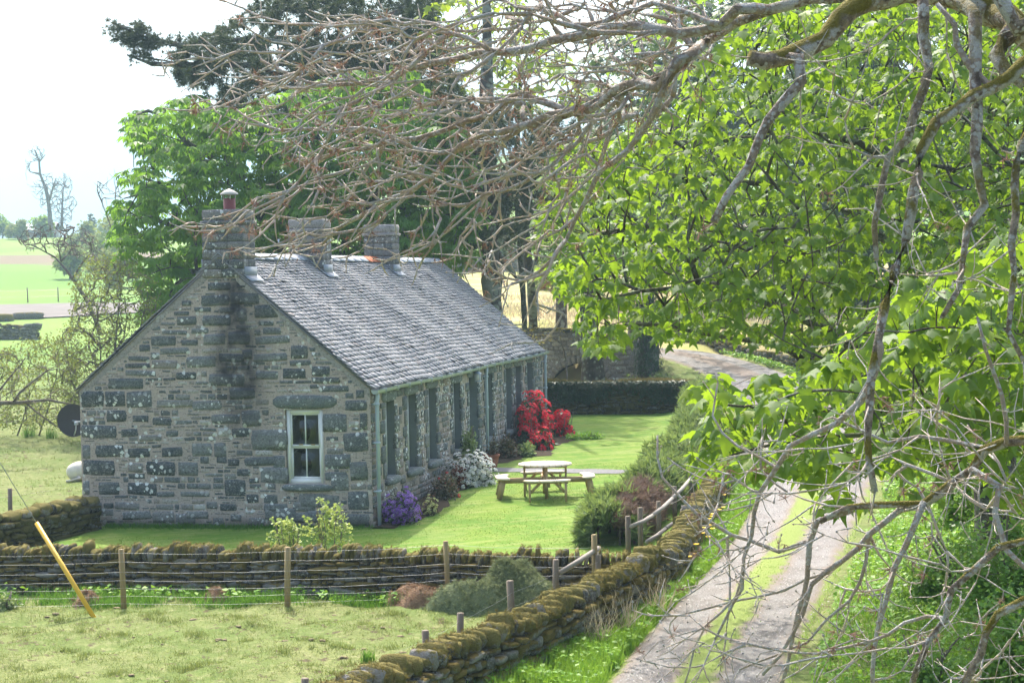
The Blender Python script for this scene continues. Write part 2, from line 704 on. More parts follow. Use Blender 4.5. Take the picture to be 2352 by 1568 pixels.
M['render'] = m_simple('reveal_render', (0.17, 0.19, 0.195), 0.85, 0.2, 0.2, 7)
M['dark'] = m_simple('dark_room', (0.10, 0.075, 0.05), 0.9, 0.1, 0.2, 2)
M['curtain'] = m_simple('curtain', (0.42, 0.38, 0.24), 0.9, 0.1, 0.1, 12)
M['shade'] = m_simple('lampshade', (0.75, 0.66, 0.5), 0.9, 0.1, 0.03, 5)
M['brass'] = m_simple('brass', (0.55, 0.38, 0.14), 0.3, 0.5, 0.1, 20, 0.8)
M['dish'] = m_simple('dish_grey', (0.055, 0.06, 0.063), 0.6, 0.4, 0.2, 10)
M['wire'] = m_simple('galvanised_wire', (0.36, 0.37, 0.37), 0.4, 0.5, 0.1, 10, 0.3)
M['yellow'] = m_simple('yellow_plastic', (0.74, 0.45, 0.045), 0.45, 0.5, 0.08, 5)
M['wool'] = m_simple('wool', (0.68, 0.64, 0.56), 0.95, 0.1, 0.15, 14, 0, 0.8)
M['sheepskin'] = m_simple('sheep_face', (0.55, 0.50, 0.44), 0.9, 0.1, 0.1, 10)


def glass():
    k = NT('window_glass')
    g = k.n('BsdfGlossy', Color=(0.9, 0.95, 0.9), Roughness=0.02).outputs[0]
    t = k.n('BsdfTransparent', Color=(0.72, 0.74, 0.66)).outputs[0]
    f = k.n('Fresnel', IOR=1.6).outputs[0]
    return k.done(k.n('MixShader', Fac=f, i1=t, i2=g).outputs[0])


M['glass'] = glass()


def wood(name, a, b, scale=6, rough=0.7):
    k = NT(name)
    o = k.obj()
    x, y, z = k.tint()
    mp = k.n('Mapping', Vector=o, Scale=(14.0, 14.0, 2.0)).outputs[0]
    g = k.noise(mp, scale, 4, 0.65)
    c = k.mix(g, a, b)
    c = k.mix(k.math('MULTIPLY', x, 0.3), c, tuple(q * 0.7 for q in a))
    return k.done(k.bsdf(c, rough, 0.25, k.bump(g, 0.25, 0.01)))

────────

▶ WHAT YOU ARE ASKED TO DO: Please write out all the data again word for word, but not the pictures.

▶ THE ANSWER:
The Blender Python script for this scene continues. Write part 2, from line 704 on. More parts follow. Use Blender 4.5. Take the picture to be 2352 by 1568 pixels.
M['render'] = m_simple('reveal_render', (0.17, 0.19, 0.195), 0.85, 0.2, 0.2, 7)
M['dark'] = m_simple('dark_room', (0.10, 0.075, 0.05), 0.9, 0.1, 0.2, 2)
M['curtain'] = m_simple('curtain', (0.42, 0.38, 0.24), 0.9, 0.1, 0.1, 12)
M['shade'] = m_simple('lampshade', (0.75, 0.66, 0.5), 0.9, 0.1, 0.03, 5)
M['brass'] = m_simple('brass', (0.55, 0.38, 0.14), 0.3, 0.5, 0.1, 20, 0.8)
M['dish'] = m_simple('dish_grey', (0.055, 0.06, 0.063), 0.6, 0.4, 0.2, 10)
M['wire'] = m_simple('galvanised_wire', (0.36, 0.37, 0.37), 0.4, 0.5, 0.1, 10, 0.3)
M['yellow'] = m_simple('yellow_plastic', (0.74, 0.45, 0.045), 0.45, 0.5, 0.08, 5)
M['wool'] = m_simple('wool', (0.68, 0.64, 0.56), 0.95, 0.1, 0.15, 14, 0, 0.8)
M['sheepskin'] = m_simple('sheep_face', (0.55, 0.50, 0.44), 0.9, 0.1, 0.1, 10)


def glass():
    k = NT('window_glass')
    g = k.n('BsdfGlossy', Color=(0.9, 0.95, 0.9), Roughness=0.02).outputs[0]
    t = k.n('BsdfTransparent', Color=(0.72, 0.74, 0.66)).outputs[0]
    f = k.n('Fresnel', IOR=1.6).outputs[0]
    return k.done(k.n('MixShader', Fac=f, i1=t, i2=g).outputs[0])


M['glass'] = glass()


def wood(name, a, b, scale=6, rough=0.7):
    k = NT(name)
    o = k.obj()
    x, y, z = k.tint()
    mp = k.n('Mapping', Vector=o, Scale=(14.0, 14.0, 2.0)).outputs[0]
    g = k.noise(mp, scale, 4, 0.65)
    c = k.mix(g, a, b)
    c = k.mix(k.math('MULTIPLY', x, 0.3), c, tuple(q * 0.7 for q in a))
    return k.done(k.bsdf(c, rough, 0.25, k.bump(g, 0.25, 0.01)))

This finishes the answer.